In opposing KBR's request for e-discovery costs under § 1920(4), Barko claims "there is no authority in this judicial district to support this request." Maybe he missed Herron v. Fannie Mae, which held "§ 1920(4) includes the creation of electronic copies." 292 F.Supp.3d 421, 424-25 (D.D.C. 2018) (Collyer, J.). Moreover, in line with other cases that opinion and KBR's brief cite, see, e.g., ECF No. 295 at 13-15 (citing, e.g., CBT Flint Partners, LLC v. Return Path, Inc., 737 F.3d 1320, 1329-30 (Fed. Cir. 2013)), the Court agrees with this result. For one, it is consistent with § 1920's text. And not for nothing, declining to tax e-discovery costs on par with traditional discovery costs disincentivizes litigants' embrace of e-discovery innovations with potential to lower cost and improve judicial economy.
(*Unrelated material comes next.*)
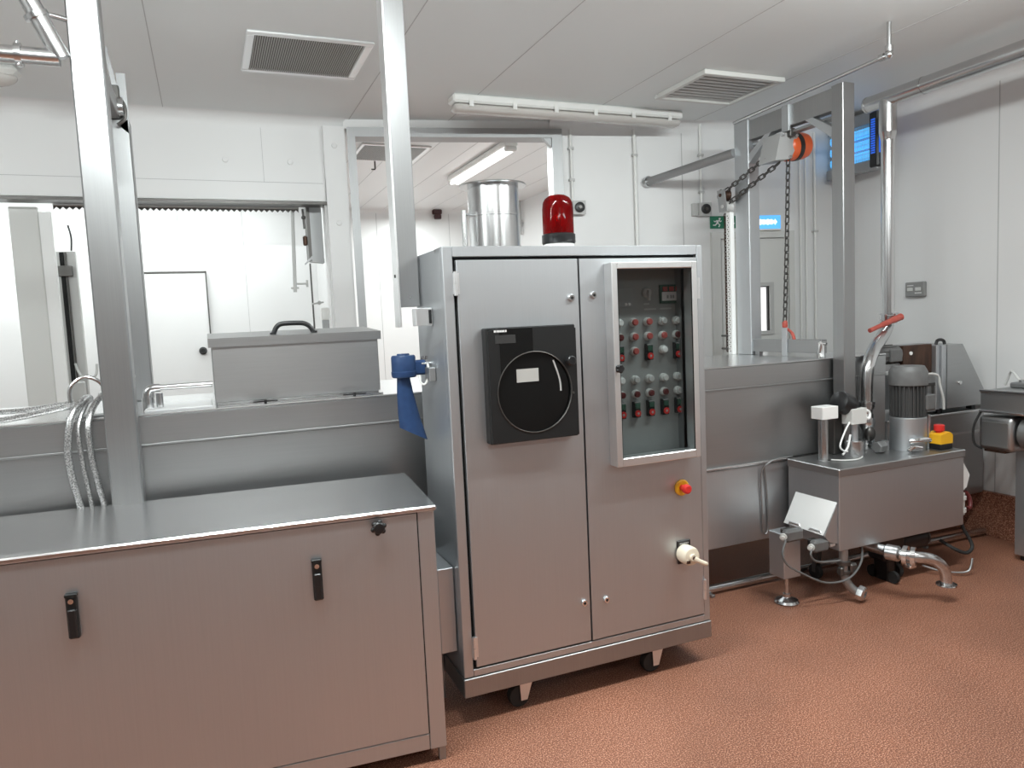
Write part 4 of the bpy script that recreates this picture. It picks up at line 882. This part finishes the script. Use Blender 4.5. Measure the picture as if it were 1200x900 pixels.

Barko's last-ditch lunge for equitable principles to override taxation falls short. For one, he amalgamates a Frankenstein test with six factors cobbled from cases in other circuits. Most of these factors—the relator's alleged good faith and reasonableness; the case's claimed closeness and difficulty; the potential for a chilling effect; the relator's relative financial limitations; the litigation's claimed public benefits; any perceived bad actions or impropriety by the defendant— appear in virtually every False Claims Act case. And for at least one proposed factor—the potential chilling effect—"courts within this district have generally rejected this rationale as insufficient to deny costs." Youssef, 762 F. Supp. 2d at 85 (collecting cases). Besides, Barko's policy argument would pack greater punch if the government had chosen to intervene, signaling the case's value and import. See Heckler v. Chaney, 470 U.S. 821, 831-32 (1985). Since the government stayed on the sidelines, Barko's policy plea rings particularly hollow.
In the end, the en banc Court of Appeals held a prevailing party "is normally entitled to costs in the district court as a matter of course." Baez, 684 F.2d at 1004. Barko fails to overcome this presumption.
The Court will deny Barko's motion to retax costs in an accompanying order.